Most (if not all) of your employees have an online presence. Whether or not they are directly involved in the implementation of your social media strategy, it is important for your company to have a social media policy that makes expectations clear. This policy should address how employees talk about the company as well as how they conduct themselves as representatives of the company.

I am currently doing some work with a child care center and one of our tasks has been to develop a set of principles to be given to employees. These principles were developed to help the center manage its reputation and help employees manage the balance between their personal and professional lives.

Social Media Principals

Be responsible
– The Center encourages employees to engage in social media for personal use and on behalf of the organization. When conducting yourself online, you are responsible for the content that you post.

Be respectful
– Conducting yourself with respect is always a good idea. When discussing The Center, its mission, employees and customers, do so with respect.

Follow policy
– All Center policies apply when speaking about your work, or the work of the center online.

Full disclosure
– When discussing the Center, always disclose that you are an employee.
– Never misrepresent the Center or mislead people.

Know that the internet is permanent
– Once something is posted to the internet, it is permanent; be mindful of this.
– Think before posting, especially in emotional situations.

Understand privacy settings
– It is common for your work life to intersect with your personal life. It is your responsibility to understand and use privacy settings when posting content. This is especially important when maintaining relationships with parents.

Confidentiality
– Always remember that interactions with children and their families are to be kept confidential. Center privacy policies should be followed online.

When in doubt – ask
– If you are not sure if something is ok, or if you see something online you’re unsure of how to respond to – ask!

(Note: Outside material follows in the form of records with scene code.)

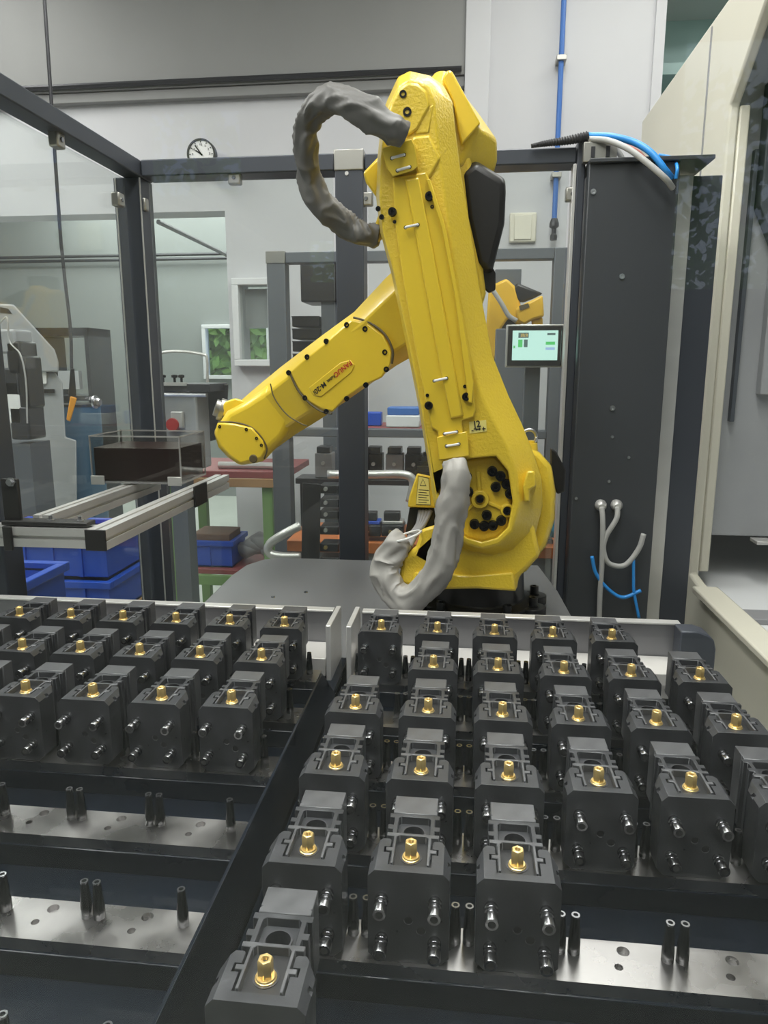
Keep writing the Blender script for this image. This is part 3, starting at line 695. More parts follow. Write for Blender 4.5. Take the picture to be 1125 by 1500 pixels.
# link 2 (lower arm)
arm = [(560,165),(568,145),(583,113),(600,104),(630,111),(650,126),(663,150),(667,190),(674,245),(688,330),(704,430),(721,520),(745,580),(764,620),(780,660),
       (793,700),(795,740),(785,780),(760,808),(725,818),(690,812),(660,795),(642,765),(634,730),(629,690),(612,590),(594,500),(573,400),(557,340),(551,290),(553,230)]
front = [(564,172),(572,150),(583,127),(598,117),(614,119),(628,128),(636,150),(640,195),(646,245),(658,330),(673,430),(688,520),(706,580),(725,620),(742,652),
         (757,695),(760,740),(750,778),(730,797),(706,803),(684,797),(664,783),(648,757),(639,728),(632,690),(616,590),(598,500),(577,400),(561,340),(556,290),(558,230)]
b = B(); loft(b, [poly(arm, YA+.14), poly(arm, YA+.055), poly(front, YA)])
rec = [(637,694),(686,672),(726,668),(744,690),(751,735),(744,772),(728,788),(706,794),(684,788),(666,775),(652,750),(642,722)]
k = B(); loft(k, [poly(rec, YA-.05), poly(rec, YA+.045)])
b = boolean(b, k)
a2 = mesh('lower_arm', b, 'yellow', RB, bevel=.006, seg=3)
# recess face with bolts
rc = shrink(rec, .995)
def bolt(name, x, y, Y, r, parent=RB, m='black_bolt', hgt=.010):
    p = at(x, y, Y); return mesh(name, lathe(B(), p, (0, -1, 0), [(0, r*1.1), (.002, r*1.1), (.002, r), (hgt, r), (hgt, r*.5), (hgt-.005, r*.45)], 14), m, parent)
face = (lambda b: loft(b, [poly(rc, YA+.0445), poly(shrink(rc, .97), YA+.038)]))(B()); mesh('joint_face', face, 'yellow', RB, bevel=.003)
YR = YA+.038
hub = at(703, 731, YR)
mesh('hub', lathe(B(), hub, (0, -1, 0), [(0, .022), (.012, .020), (.012, .012), (.004, .012)], 20), 'yellow', RB, bevel=.001)
mesh('hub', lathe(B(), at(743, 747, YR), (0, -1, 0), [(0, .017), (.012, .015), (.012, .010), (.004, .010)], 18), 'yellow', RB, bevel=.001)
def rib(x0_, y0_, x1_, y1_, w_=3.2):
    dx, dy = x1_-x0_, y1_-y0_; l = math.hypot(dx, dy); nx, ny = -dy/l*w_, dx/l*w_
    pts = [(x0_-nx, y0_-ny), (x1_-nx, y1_-ny), (x1_+nx, y1_+ny), (x0_+nx, y0_+ny)]
    part('face_rib', [(pts, YR+.001), (pts, YR-.006)], bevel=.003)
rib(712, 735, 735, 745); rib(703, 722, 700, 690); rib(694, 738, 680, 752)
for x, y in ((721,690),(733,697),(742,709),(747,723),(726,713),(686,720),(684,698),(713,754),(734,762),(722,769),(709,770),(695,767)): bolt('cap_screw', x, y, YR, .0108, hgt=.014)
bolt('cap_screw', 703, 731, YR-.006, .008); bolt('cap_screw', 742, 748, YR-.006, .008)
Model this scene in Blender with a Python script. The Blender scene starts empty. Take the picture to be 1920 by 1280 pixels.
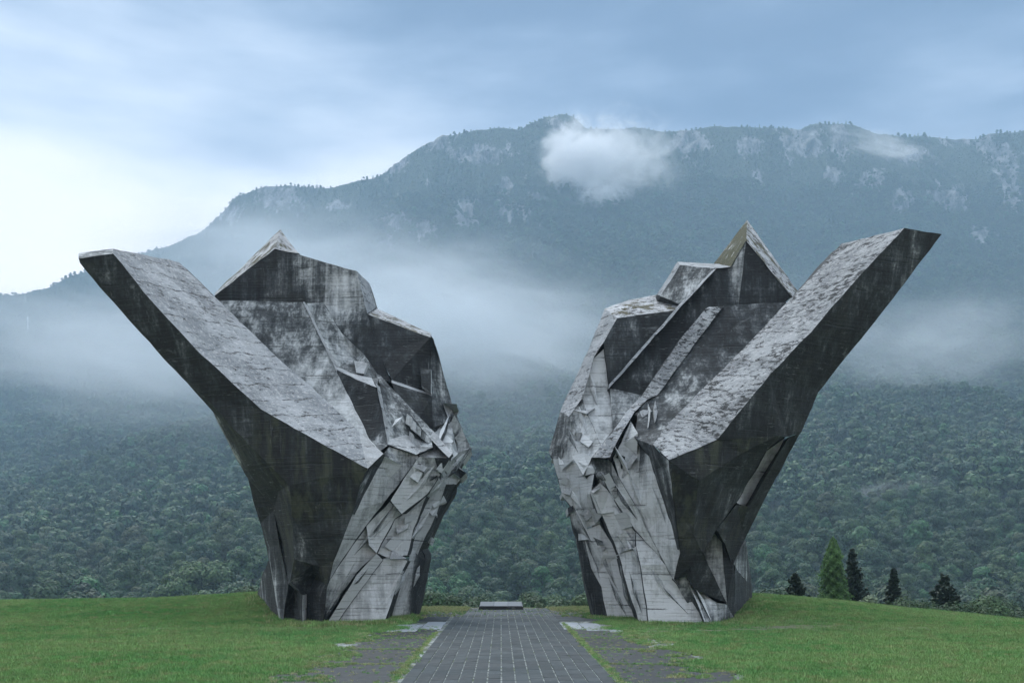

Although the principles you develop for your company will differ based on your policies and industry, this list provides a good starting point. The next step would be to present your policy to your employees. Employees will probably respond best if the presentation is done in a positive and light tone. To really help your employees understand the policy and how it affects their social media use, it can be presented in conjunction with social media training – especially on the use of privacy settings.

Does your company have a social media policy? If so, is it effective? If not, do you believe it would be beneficial?